This is 29


I'm twenty nine years old. Two nine. 29. Yes I'm a week late with this post but the fact still remains: I have entered the last year of my twenties. I'll be honest, I didn't have a picture of what 29 should look like. Probably surprising for most to learn. I haven't had a timeline for my life mapped out. Actually, I feel like I've spent so much of my adult like pushing off expectations for me. I had no interest in getting married young. Having kids young. I didn't come out of college with the idea of what my "perfect career" would look like. I haven't had an ideal destination to settle down in mind. In fact, I haven't even really had much interest in owning a home. If I really think about it, dig down and really think about it, the only aspirations I've had involve travel. Ever since I turned 21 in Wales, I've had this insatiable need to be on an airplane headed somewhere new. 

Yet here we are. Twenty Nine. I have a career I stumbled into but find myself thriving at. I have a husband, which still doesn't quite register for me. I live in a crazy city that is both enchanting and exhausting. I still sleep on the mattress I've had since college but splurge for someone to fold my laundry for me at the laundromat. I still can't picture myself with kids and quite frankly, I feel no different than I did at 18 or 21. 

Its strange isn't it? People tend to have these expectations for their life. There are all these milestones laid out for you: graduate from college and give up the yearly 3 month vacation you've become accustomed to, get a "real" job, legally tie yourself to another human, birth and care for a small human, spend thousands and thousands of dollars on some bricks, siding and a roof. In a way, I thought I was going to feel different when I reached these milestone. Even if I didn't have a timeline in mind for when I was expected to achieve them, I still thought they were going to be these big moments. Things that would "change" me and my perspective. But quite frankly, I feel no sense of accomplishment by reaching these markers. I feel no emotional attachment to them. They all just feel like another day in my life. Same as the days that came before and the days I'm sure that will follow. 

When I saw England for the first time at 20, I thought I was going to have this overwhelming feeling of awe. I had dreamed of going abroad since at long as I could remember and I thought the moment I finally touched foreign soil would feel life changing. But it didn't. It didn't feel like this big huge thing. It didn't feel monumental to visit Big Ben in London. It didn't feel monumental to the mosaic tiles in Park Guell in Barcelona. It didn't feel monumental to watch sheep cross in front of our car in the English countryside. All of these experiences were incredible and wonderful and beautiful. But I didn't feel the way I had always envisioned in my head I would feel.  

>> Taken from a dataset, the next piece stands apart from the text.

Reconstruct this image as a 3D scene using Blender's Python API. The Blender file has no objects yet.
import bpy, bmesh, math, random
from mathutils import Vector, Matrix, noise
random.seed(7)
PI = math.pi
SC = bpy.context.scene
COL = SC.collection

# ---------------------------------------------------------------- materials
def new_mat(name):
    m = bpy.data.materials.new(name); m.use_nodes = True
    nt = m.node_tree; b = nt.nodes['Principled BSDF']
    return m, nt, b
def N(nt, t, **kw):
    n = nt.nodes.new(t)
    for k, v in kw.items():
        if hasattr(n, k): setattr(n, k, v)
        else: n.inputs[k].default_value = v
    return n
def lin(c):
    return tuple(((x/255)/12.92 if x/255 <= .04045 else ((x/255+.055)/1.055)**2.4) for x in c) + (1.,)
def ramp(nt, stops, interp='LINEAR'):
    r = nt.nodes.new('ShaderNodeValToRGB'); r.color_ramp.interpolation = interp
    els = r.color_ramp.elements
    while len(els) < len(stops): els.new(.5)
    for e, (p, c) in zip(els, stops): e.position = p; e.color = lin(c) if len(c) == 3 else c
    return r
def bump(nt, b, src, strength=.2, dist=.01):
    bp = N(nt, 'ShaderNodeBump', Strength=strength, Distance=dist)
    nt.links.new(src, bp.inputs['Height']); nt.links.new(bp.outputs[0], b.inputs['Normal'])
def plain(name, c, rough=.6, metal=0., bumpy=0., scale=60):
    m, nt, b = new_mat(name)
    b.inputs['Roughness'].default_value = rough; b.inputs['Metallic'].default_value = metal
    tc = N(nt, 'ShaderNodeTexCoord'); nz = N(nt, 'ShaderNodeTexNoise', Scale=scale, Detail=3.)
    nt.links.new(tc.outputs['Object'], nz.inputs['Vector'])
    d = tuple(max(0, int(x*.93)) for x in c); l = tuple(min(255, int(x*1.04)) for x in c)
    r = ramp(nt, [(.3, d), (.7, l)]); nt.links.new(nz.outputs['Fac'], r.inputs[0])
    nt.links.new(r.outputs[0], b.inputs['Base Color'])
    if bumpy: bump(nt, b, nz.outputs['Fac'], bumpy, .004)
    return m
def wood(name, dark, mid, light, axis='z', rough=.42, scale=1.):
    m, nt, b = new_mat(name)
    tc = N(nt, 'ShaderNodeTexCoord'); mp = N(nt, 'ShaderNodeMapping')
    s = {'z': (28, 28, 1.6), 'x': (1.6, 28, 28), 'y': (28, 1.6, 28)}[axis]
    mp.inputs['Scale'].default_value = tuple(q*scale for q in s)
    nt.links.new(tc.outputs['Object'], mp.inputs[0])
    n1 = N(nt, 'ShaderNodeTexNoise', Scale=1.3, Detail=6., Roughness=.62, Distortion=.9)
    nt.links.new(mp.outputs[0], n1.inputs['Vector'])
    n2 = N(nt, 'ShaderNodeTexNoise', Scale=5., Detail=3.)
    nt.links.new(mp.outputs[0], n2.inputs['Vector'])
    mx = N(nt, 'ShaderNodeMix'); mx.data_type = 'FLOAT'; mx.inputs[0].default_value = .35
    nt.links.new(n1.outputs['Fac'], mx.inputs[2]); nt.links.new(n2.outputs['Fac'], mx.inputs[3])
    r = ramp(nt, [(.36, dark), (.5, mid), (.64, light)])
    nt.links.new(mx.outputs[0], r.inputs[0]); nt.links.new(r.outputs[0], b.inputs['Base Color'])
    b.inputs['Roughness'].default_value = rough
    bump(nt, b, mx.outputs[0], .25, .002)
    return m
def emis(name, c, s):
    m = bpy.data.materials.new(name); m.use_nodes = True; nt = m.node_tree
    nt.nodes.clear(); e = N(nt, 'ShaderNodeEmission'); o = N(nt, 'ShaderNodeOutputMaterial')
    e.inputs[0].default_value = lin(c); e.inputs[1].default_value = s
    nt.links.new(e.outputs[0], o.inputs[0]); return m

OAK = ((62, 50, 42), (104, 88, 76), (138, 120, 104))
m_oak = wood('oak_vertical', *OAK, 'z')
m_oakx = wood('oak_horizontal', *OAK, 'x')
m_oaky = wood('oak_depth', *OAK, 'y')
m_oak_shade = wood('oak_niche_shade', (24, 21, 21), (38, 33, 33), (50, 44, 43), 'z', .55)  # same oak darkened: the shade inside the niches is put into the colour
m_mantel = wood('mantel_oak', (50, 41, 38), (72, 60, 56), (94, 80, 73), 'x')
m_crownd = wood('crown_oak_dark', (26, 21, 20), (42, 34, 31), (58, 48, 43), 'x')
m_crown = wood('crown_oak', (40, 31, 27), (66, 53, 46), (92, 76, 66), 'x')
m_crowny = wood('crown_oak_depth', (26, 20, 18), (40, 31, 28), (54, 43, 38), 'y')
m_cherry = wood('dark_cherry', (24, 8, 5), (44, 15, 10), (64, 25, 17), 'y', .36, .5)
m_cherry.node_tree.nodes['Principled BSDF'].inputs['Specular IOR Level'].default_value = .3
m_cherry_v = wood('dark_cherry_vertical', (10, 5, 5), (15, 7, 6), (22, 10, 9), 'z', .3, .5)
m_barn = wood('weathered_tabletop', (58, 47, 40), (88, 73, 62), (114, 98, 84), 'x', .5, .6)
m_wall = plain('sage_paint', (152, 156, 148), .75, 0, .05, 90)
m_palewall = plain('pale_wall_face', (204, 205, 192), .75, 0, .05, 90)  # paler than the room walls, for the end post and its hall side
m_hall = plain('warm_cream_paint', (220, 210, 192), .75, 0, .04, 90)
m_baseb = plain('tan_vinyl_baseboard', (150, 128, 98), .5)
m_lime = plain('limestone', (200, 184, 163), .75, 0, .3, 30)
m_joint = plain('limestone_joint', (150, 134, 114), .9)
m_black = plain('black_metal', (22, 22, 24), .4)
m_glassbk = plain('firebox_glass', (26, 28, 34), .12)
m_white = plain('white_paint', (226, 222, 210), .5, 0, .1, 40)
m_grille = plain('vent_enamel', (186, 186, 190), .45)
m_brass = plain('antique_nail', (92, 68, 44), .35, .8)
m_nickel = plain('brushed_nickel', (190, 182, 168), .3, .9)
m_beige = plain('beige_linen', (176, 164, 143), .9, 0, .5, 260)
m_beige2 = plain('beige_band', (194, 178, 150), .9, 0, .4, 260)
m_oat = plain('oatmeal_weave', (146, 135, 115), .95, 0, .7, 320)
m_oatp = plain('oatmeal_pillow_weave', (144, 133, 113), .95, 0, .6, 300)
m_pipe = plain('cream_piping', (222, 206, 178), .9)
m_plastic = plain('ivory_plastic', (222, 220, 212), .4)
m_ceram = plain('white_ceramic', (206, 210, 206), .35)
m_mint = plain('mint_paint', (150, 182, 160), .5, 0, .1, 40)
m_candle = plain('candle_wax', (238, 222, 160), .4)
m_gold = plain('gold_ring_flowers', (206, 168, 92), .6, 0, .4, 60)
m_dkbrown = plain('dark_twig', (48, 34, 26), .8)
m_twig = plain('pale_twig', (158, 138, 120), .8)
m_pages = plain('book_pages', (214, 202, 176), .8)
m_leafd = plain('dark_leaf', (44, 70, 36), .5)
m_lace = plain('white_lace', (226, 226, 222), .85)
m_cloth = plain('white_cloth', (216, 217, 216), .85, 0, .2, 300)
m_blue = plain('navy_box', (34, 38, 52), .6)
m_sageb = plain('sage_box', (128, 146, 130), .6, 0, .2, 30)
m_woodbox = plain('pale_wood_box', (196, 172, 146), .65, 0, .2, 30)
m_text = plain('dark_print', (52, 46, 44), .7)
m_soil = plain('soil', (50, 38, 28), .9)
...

I think that should have been my first indication that all of the other "big" moments in life wouldn't end up feeling how society had made me feel like they should. My husband is probably going to murder me for saying this, but I don't think my wedding day was in fact "the best day of my life. Gun to my head I probably couldn't pinpoint what I'd consider the "best day of my life", but I do know that I've had a lot of really great days in my life. Like the day my husband (boyfriend at the time) and I went hiking in the Colorado mountains in the Fall. When we tuna fish packets for lunch on a boulder overlooking a still lake in the valley of mountain peaks. Or the day my husband surprised me with a stay at a hotel with the most breathtaking view of the Costa Rican coastline I could have ever dreamed of. The same day we spent the evening drinking fruity drinks in the hot tub during a rainstorm because the drive from Jaco to Mauel Antonio included a one lane road, uphill and along the the edge of a cliff. Looking back on my relationship, and on my life, I'd say my wedding was a super awesome day among a handful of other super awesome days. 

I promise I have a point to all of these ramblings. I don't think we - speaking collectively as society here - should be placing so much emphasis on these big moments. On these milestones or "markers of success". I think we should be focusing on the everyday. On the little moments that make up our life span. Now, I'm not saying we shouldn't celebrate these huge, exciting things in our lives -- because I'd be lying if I didn't admit I'm the first one busting open a bottle of champagne when someone gets engaged or gets a promotion or buys a house -- but I think we should also be focusing on the mundane things that turn out to be huge and exciting too.  

In the same vein of all these milestones, I don't think we should have such an emphasis on birthdays, or timelines. I don't think people should have a timeline in their mind of when they should have accomplished things. Because timelines inevitably lead to disappointment. So much of our life is contingent on circumstance and fortune. Some people probably hoped to be married with 2 kids by 30 and had to watch that dream pass them by, disappointed and unfulfilled. Others probably dreamed of having their first kid at 25, in a house they bought with their husband, but instead got knocked up at 17 and had to live in with their parents. But here's the thing: age doesn't define us. Milestones don't define us. Answers to our old school extended families routine questions at holiday dinners don't define us.  

I'm sure I'll still have sort of weird mental breakdown about turning 30 come this time next year, but for now, I'm going to continue to embrace feeling like I'm never actually growing up. That is, until the grey hair and deep wrinkles make that fact unavoidable.